I'm trying to understand what happens to a lens flare effect during fast motion. Unfortunately I don't have an opportunity to test this myself so I thought someone in here probably knows this. Will the lens flare get affected by the motion blur ? I'm leaning towards yes...since motion blur happens to every "light" that camera sensor receives, right ? So even the light that's not coming in directly and bouncing around the lens should.
Lens Flare in motion (camera question)
Yes, and no. It will in the sense that the light sources visible by the camera will undergo motion blur, and hence the diffraction pattern will be smeared along the displacement axis. However, the diffraction pattern itself will generally not change in shape or form (besides the smearing) unless a light source gets occluded during displacement.
So in the process of recreating this process realistically I should do lens flare after motion blur ? How about DoF ?
So in the process of recreating this process realistically I should do lens flare after motion blur ? How about DoF ?
Don't know, depends on how your graphics pipeline is setup.

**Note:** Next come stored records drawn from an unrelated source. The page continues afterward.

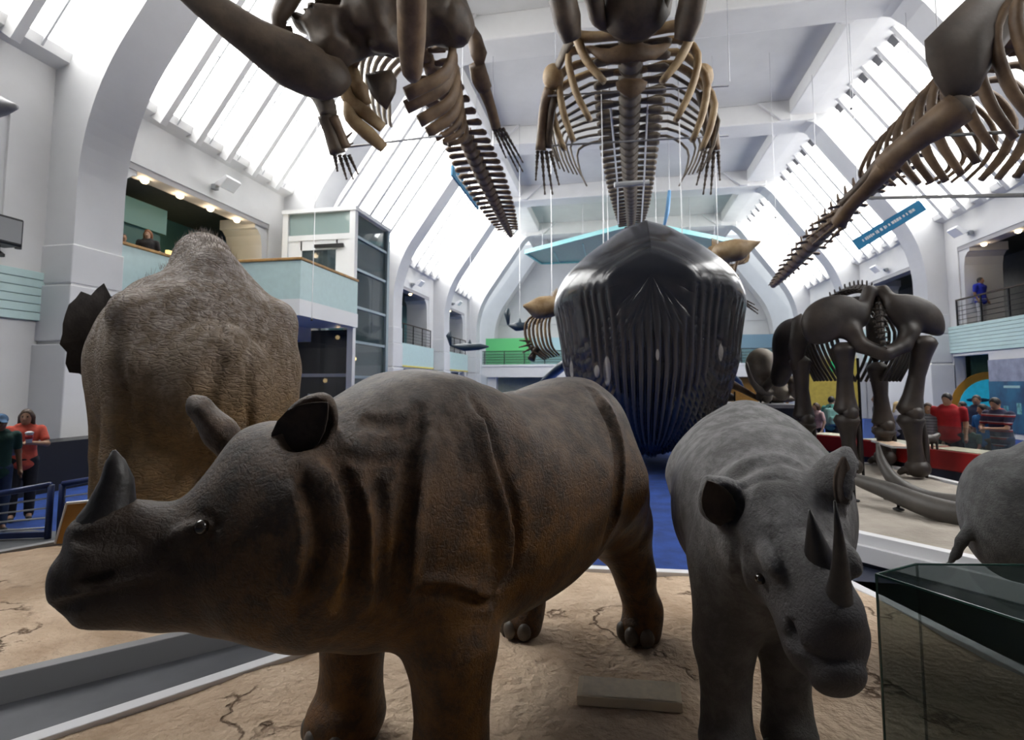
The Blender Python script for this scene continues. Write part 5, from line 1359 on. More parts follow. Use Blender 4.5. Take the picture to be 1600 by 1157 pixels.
MB().prism([(11.8, 3.45), (11.8, 3.3), (12.3, 3.05), (14.8, 3.05), (14.8, 3.45)], -10.95, -9.0, 'x').build('bracket', whitem, r)

# ------------------------------------------------------------------ the glass lift
def lift():
    x0, x1, y0, y1, zt = -9.95, -7.72, 14.85, 17.2, 7.0
    r = tag(empty('glass_lift', (0, 0, 0)), 'white-framed glass lift tower standing against the pier', 'lift')
    fr = whitem; bl = mat('lift_glazing_bar', (.34, .42, .46), .4, metal=.3)
    gd = glass('lift_glass', (.06, .09, .10), .04, .45)
    for x in (x0, x1):
        for y in (y0, y1): MB().bb((x - .09, y - .09, 0), (x + .09, y + .09, zt)).build('corner_post', fr if y == y0 else bl, r)
    MB().bb((x0 - .12, y0 - .12, zt), (x1 + .12, y1 + .12, zt + .12)).build('roof', fr, r)
    zs = [0, 1.0, 2.0, 3.05, 4.1, 5.25, 6.25, zt]
    for i in range(7):
        if i: MB().bb((x1 - .05, y0, zs[i] - .04), (x1 + .06, y1, zs[i] + .04)).build('transom', bl, r)
        MB().bb((x1 - .01, y0 + .09, zs[i] + .04), (x1 + .01, y1 - .09, zs[i + 1] - .04)).build('pane', gd, r)
    # upper landing door
    MB().bb((x0, y0 - .05, 6.15), (x1, y0 + .05, 6.32)).build('transom', fr, r)
    MB().bb((x0 + .1, y0 - .01, 6.32), (x1 - .1, y0 + .01, zt)).build('pane', glass('lift_glass_light', (.40, .52, .50), .05, .35), r)
    d = MB().bb((x0 + .09, y0 - .03, 3.9), (x0 + .55, y0 + .03, 6.15)).bb((x1 - .55, y0 - .03, 3.9), (x1 - .09, y0 + .03, 6.15)).bb((x0 + .5, y0 - .03, 5.85), (x1 - .5, y0 + .03, 6.15)).build('door_frame', fr, r)
    MB().bb((x0 + .55, y0 - .01, 3.9), (x1 - .55, y0 + .01, 5.85)).build('door_pane', gd, r)
    MB().bb((x0 + 1.0, y0 - .12, 5.9), (x1 - .3, y0 - .04, 6.0)).build('door_closer', blackm, r)
    # ground floor lobby glazing
    for z in (1.0, 2.05): MB().bb((x0 - 1.2, y0 - .06, z - .05), (x1, y0 + .04, z + .05)).build('transom', mat('lobby_frame', (.45, .46, .48), .5), r)
    MB().bb((x0 - 1.2, y0, 0), (x1, y0 + .02, 3.4)).build('lobby_pane', glass('lobby_glass', (.02, .022, .025), .05, .2), r)
    sg = MB().bb((x1 - 1.35, y0 - .02, 1.18), (x1 - 1.05, y0 - .012, 1.5)).build('lift_sign', mat('sign_pale', (.42, .43, .46), .5), r)
    mb = MB()
    for q in (-1, 1):
        mb.bb((x1 - 1.2 + q * .06 - .045, y0 - .028, 1.22), (x1 - 1.2 + q * .06 + .045, y0 - .018, 1.46))
        for zz, dz in ((1.40, .03), (1.28, -.03)): pass
    mb.build('sign_figure', blackm, sg)
    for x, z in ((-9.3, 1.9), (-8.6, 5.0), (-8.9, 3.3), (-8.3, 2.6), (-8.6, 4.3)):
        MB().ball((x, 16.2, z), .07, 10, 8).build('lamp', lampw, r, smooth=True)
lift()

# ------------------------------------------------------------------ lamps
def spotlight(p, label, group, aim=(0, 0, -1), sc=1.0, power=0):
    if power:
        L = bpy.data.lights.new('spot_glow', 'POINT'); L.energy = power; L.color = (1, .78, .5); L.shadow_soft_size = .08
        lo = bpy.data.objects.new('spot_glow', L); COL.objects.link(lo); lo.location = Vector(p) + Vector(aim) * .25
    r = tag(empty('spotlight', p), label, 'lamp', group)
    q = Vector((0, 0, 1)).rotation_difference(-Vector(aim)).to_matrix()
    MB().lathe([(.03 * sc, .10 * sc), (.075 * sc, .09 * sc), (.085 * sc, -.08 * sc), (.075 * sc, -.085 * sc)], 14, M=q).build('housing', whitem, r, smooth=True)
    MB().lathe([(.068 * sc, -.07 * sc), (.06 * sc, -.105 * sc), (.02 * sc, -.115 * sc)], 12, M=q).build('bulb', lampw, r, smooth=True)
    MB().tube([(0, 0, .05 * sc), (0, 0, .28 * sc)], .012 * sc, n=6).build('stem', whitem, r)
for i, y in enumerate((10.1, 11.1, 12.2, 13.3, 14.4)):
    spotlight((-11.35, y, 6.85), ('first', 'second', 'third', 'fourth', 'fifth')[i] + ' warm spotlight from the pier under the gallery ceiling behind the elephant', 'spotlights of the near left gallery', (.3, -.5, -.7), 1.25, 7)
for i, y in enumerate((18.4, 20.3, 22.0)):
    spotlight((12.95, y, 6.86), ('nearest', 'middle', 'farthest')[i] + ' of three amber spotlights above the man in blue', 'spotlights of the right gallery', (-.3, -.5, -.7), 1.3, 4)
for y in (25.6, 28.4): spotlight((-11.3, y, 6.86), ('nearer' if y < 27 else 'farther') + ' warm spotlight in the arched opening beyond the lift', 'spotlights beyond the lift', (.5, -.5, -.7), 1.3)
for y in (33.4, 35.6): spotlight((-11.3, y, 6.86), ('nearer' if y < 34 else 'farther') + ' warm spotlight in the arched opening with green wall', 'spotlights of the last left opening', (.5, -.5, -.7), 1.3)
def wall_lamp(p, s, label):
    r = tag(empty('wall_uplighter', p), label, 'lamp', 'white wall uplighters')
    MB().box((0, 0, 0), (.14, .16, .16)).build('wall_box', mat('lamp_grey', (.35, .37, .38), .4), r, bevel=.02)
    MB().tube([(0, 0, 0), (-s * .22, -.05, .06)], .05, n=8).build('arm', MATS['lamp_grey'], r)
    MB().prism([(-s * .18, .0), (-s * .55, .22), (-s * .62, .14), (-s * .38, -.12)], -.28, .28, 'y').build('reflector', mat('lamp_white', (.85, .86, .88), .3), r, bevel=.02)
wall_lamp((-10.9, 12.9, 7.25), -1, 'white uplighter on the wall above the elephant')
wall_lamp((X(1, HW) - .1, 22.1, 7.25), 1, 'white uplighter on the wall above the man in blue')
wall_lamp((X(-1, HW) + .1, 27.8, 7.2), -1, 'white uplighter above the arched opening nearest the lift')
wall_lamp((X(-1, HW) + .1, 35.2, 7.2), -1, 'white uplighter above the last arched opening')
wall_lamp((X(1, HW) - .1, 28.4, 7.2), 1, 'white uplighter on the wall above the dark skeleton')

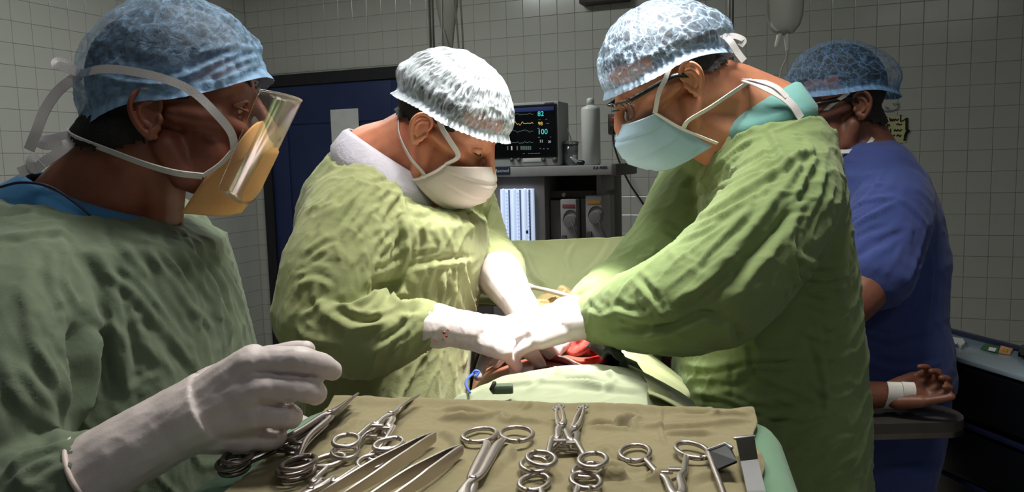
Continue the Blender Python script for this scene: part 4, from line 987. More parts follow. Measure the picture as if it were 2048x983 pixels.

In theory motion blur pretty much consists of averaging the render over some time duration, but in practice there are lots of hacks to make stuff run faster. I doubt most people would notice the lens flare getting blurred anyway, the displacement is generally not fast enough (remember objects far away where the diffraction effect is strongest do not actually move quickly on screen, whereas closer/larger objects do not have such distinctive lens flare features).
As for DoF, that's a tricky one, because it depends on the current focal length which can change during fast motion. But if the DoF is constant, it doesn't really matter either way because objects that are moving (and hence susceptible to a change in appearance with depth) are going to be blurred anyway, far more than what depth of field would normally do.
So, no, do stuff before motion blur if you can, but if it doesn't look good or looks unnatural you can always do it after.
Unless this isn't for real time but you're going for true realism..
Unless this isn't for real time but you're going for true realism..
In the non-real-time world one would normally use oversampling (casting multiple rays per pixel) to achieve several effects:
* anti-aliasing (pick multiple points in the pixel as ray targets)
* depth of field (model the eye as a little disk and pick multiple points in the disk as ray origins)
* motion blur (pick multiple times within the range covered by this frame)
* soft shadows (pick multiple points in the non-point light source)
* soft reflections (pick multiple angles in which light bounces)
A great trick is that you can achieve all of these effects for approximately the cost of one of them! Say you launch 1000 rays per pixel. For each one of them you pick a random point in the pixel, a random point in the disk that models the eye, a random time, etc. and use the average as your pixel color.